| Task prompt |
Look through the data below and report how many lines include "parts". Only the number should be given.
═══ Provided entries
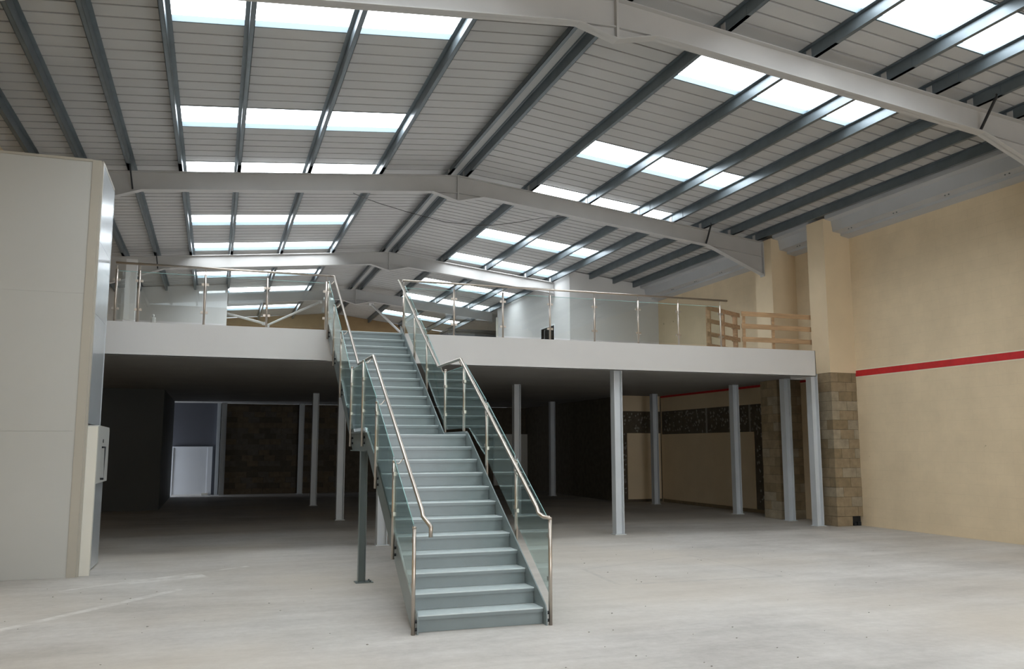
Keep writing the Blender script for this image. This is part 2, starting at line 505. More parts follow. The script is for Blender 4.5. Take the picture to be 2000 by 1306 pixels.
FR = [(11.0, 'nearest white portal rafter, cut off by the top edge of the photo'),
      (19.95, 'white portal rafter crossing just behind the mezzanine edge, meeting the bare pier on the right'),
      (28.85, 'third white portal rafter, over the mezzanine behind the glass balustrade'),
      (36.3, 'farthest white portal rafter, seen low between the stair handrails')]
D = 0.42
R_PUR = [5.63, 7.36, 8.98, 10.5, 11.47, 12.38, 13.3, 14.1]
L_PUR = [5.25, 3.48, 1.8, 0.24, -0.93, -1.97, -2.9, -3.76]
for idx, (y, lab) in enumerate(FR):
    xl, xr = XL + 0.6, 14.34
    if idx == 2: xr = 11.60
    if idx == 3: xl, xr = 0.3, 11.60
    root = thing('portal_rafter', (XR, y, zb(XR) - D), lab, 'roof rafter', 'white portal rafters')
    topL = [(xl, zb(xl)), (XR, ZR)]
    botL = [(xl, zb(xl) - D)] if idx == 3 else [(xl, zb(xl) - D - 0.52), (-1.75, zb(-1.75) - D)]
    botL += [(4.83, zb(4.83) - D), (XR, ZR - D - 0.235)]
    mb = MB(); i_path(mb, topL, botL, y)
    part('left_half', mb, M['rafter'], root)
    topR = [(XR, ZR), (xr, zb(xr))]
    botR = [(XR, ZR - D - 0.235), (6.13, zb(6.13) - D)]
    if xr > 14: botR += [(12.58, zb(12.58) - D), (xr, zb(xr) - D - 0.52)]
    else: botR += [(xr, zb(xr) - D)]
    mb = MB(); i_path(mb, topR, botR, y)
    part('right_half', mb, M['rafter'], root)
    part('apex_plate', MB().box(XR - 0.02, XR + 0.02, y - 0.085, y + 0.085, ZR - D - 0.225, ZR - 0.01), M['rafter'], root)
    sf = MB()
    sf.prism([(4.85, zb(4.85) - D + 0.002), (XR, ZR - D - 0.03), (XR, ZR - D - 0.012), (4.85, zb(4.85) - D + 0.018)], 'y', y - 0.06, y + 0.06)
    sf.prism([(6.11, zb(6.11) - D + 0.002), (XR, ZR - D - 0.03), (XR, ZR - D - 0.012), (6.11, zb(6.11) - D + 0.018)], 'y', y - 0.06, y + 0.06)
    part('apex_stiffener', sf, M['rafter'], root)
    if xr > 14:
        ep = MB().box(xr - 0.025, xr, y - 0.095, y + 0.095, zb(xr) - D - 0.56, zb(xr) - 0.005)
        part('end_plate', ep, M['rafter'], root)
        sf = MB().prism([(12.62, zb(12.62) - D), (xr, zb(xr) - D + 0.0), (xr, zb(xr) - D + 0.016), (12.62, zb(12.62) - D + 0.016)], 'y', y - 0.05, y + 0.05)
        part('haunch_stiffener', sf, M['rafter'], root)
        part('flange_brace', MB().bar((12.50, y - 0.06, zb(12.5) - D + 0.03), (12.38, y - 0.55, zb(12.38) + 0.04), 0.04, 0.03, (1, 0, 0)), M['black'], root, 'dark flange brace')
    if xl < -2:
        part('flange_brace', MB().bar((-1.93, y - 0.06, zb(-1.93) - D + 0.02), (-1.97, y - 0.5, zb(-1.97) + 0.02), 0.04, 0.03, (1, 0, 0)), M['black'], root, 'dark flange brace')

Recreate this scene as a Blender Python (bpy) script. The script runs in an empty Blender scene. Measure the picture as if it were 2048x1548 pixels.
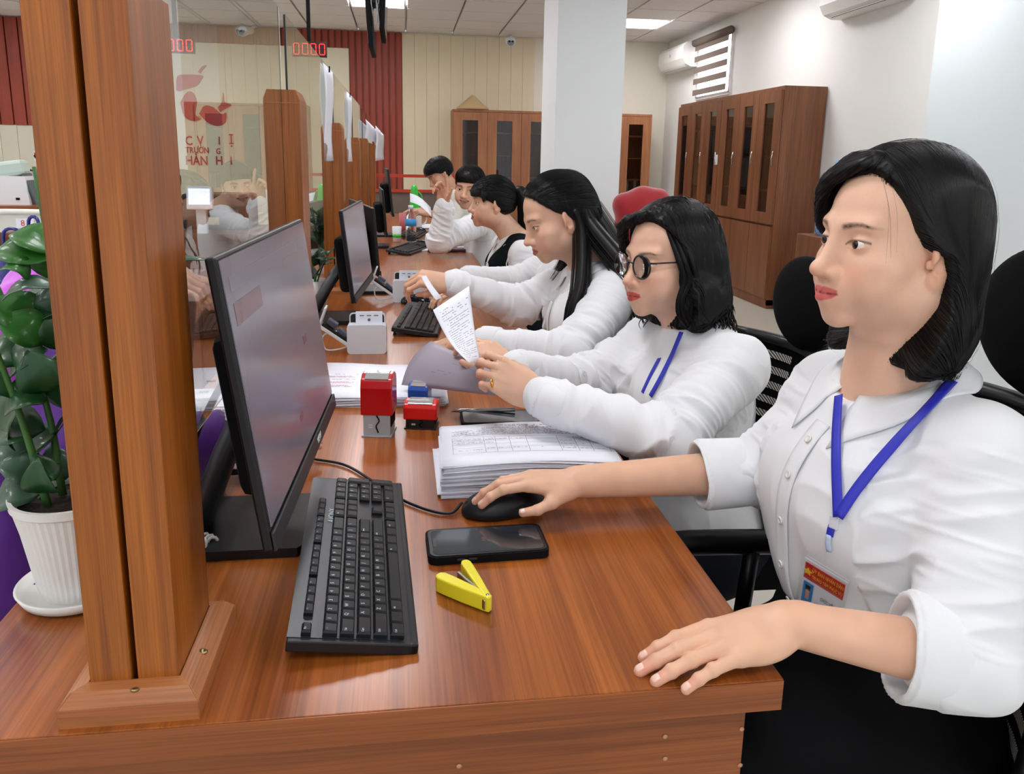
import bpy, bmesh, math, random
import numpy as np
from mathutils import Vector, Matrix
random.seed(7); RNG = np.random.default_rng(11)
SC = bpy.context.scene; COL = SC.collection
DESK = .75
# ---------------------------------------------------------------- camera
FPX, CXP, CYP = 1560., 1024., 645.
_yaw, _pit, _rol = [math.radians(a) for a in (8.1, 11.85, 1.1)]
_f = np.array([math.sin(_yaw)*math.cos(_pit), math.cos(_yaw)*math.cos(_pit), -math.sin(_pit)])
_r0 = np.array([math.cos(_yaw), -math.sin(_yaw), 0]); _u0 = np.cross(_r0, _f)
_r = _r0*math.cos(_rol)+_u0*math.sin(_rol); _u = -_r0*math.sin(_rol)+_u0*math.cos(_rol)
CAMPOS = np.array([0, 0, DESK+.54])
cam_d = bpy.data.cameras.new('camera'); cam = bpy.data.objects.new('camera', cam_d); COL.objects.link(cam)
cam_d.sensor_fit = 'HORIZONTAL'; cam_d.sensor_width = 36; cam_d.lens = 36*FPX/2048
cam_d.shift_y = -(774-CYP)/2048; cam_d.clip_start = .02
cam.matrix_world = Matrix(((_r[0], _u[0], -_f[0], CAMPOS[0]), (_r[1], _u[1], -_f[1], CAMPOS[1]), (_r[2], _u[2], -_f[2], CAMPOS[2]), (0, 0, 0, 1)))
SC.camera = cam
def ray(px, py): return _f+_r*(px-CXP)/FPX-_u*(py-CYP)/FPX
def onz(px, py, z=DESK): d = ray(px, py); return CAMPOS+d*(z-CAMPOS[2])/d[2]
def onx(px, py, x): d = ray(px, py); return CAMPOS+d*(x/d[0])
def ony(px, py, y): d = ray(px, py); return CAMPOS+d*(y/d[1])
def atd(px, py, dd): return CAMPOS+ray(px, py)*dd
# ---------------------------------------------------------------- exposure, world, lamps
SC.view_settings.view_transform = 'Standard'; SC.view_settings.look = 'None'
SC.view_settings.gamma = 1; SC.view_settings.use_curve_mapping = False
SC.view_settings.exposure = 0.24
world = bpy.data.worlds.new('world'); SC.world = world; world.use_nodes = True
world.node_tree.nodes['Background'].inputs[0].default_value = (.86, .93, 1, 1)
world.node_tree.nodes['Background'].inputs[1].default_value = .9
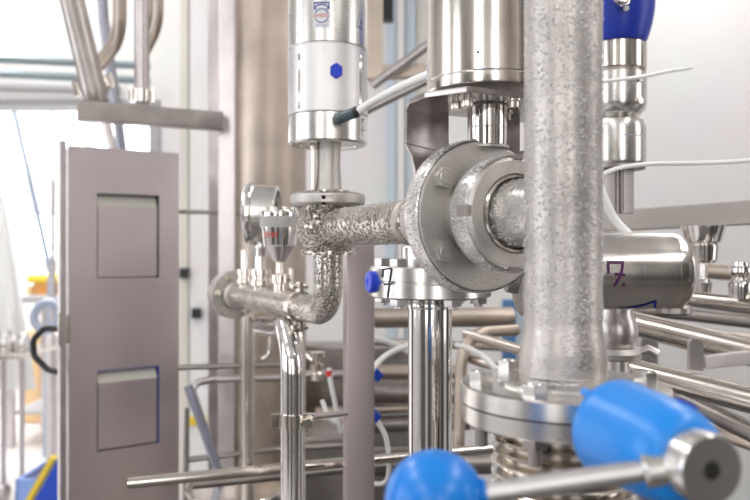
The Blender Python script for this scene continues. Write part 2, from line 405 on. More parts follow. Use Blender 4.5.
══════
| Response |
2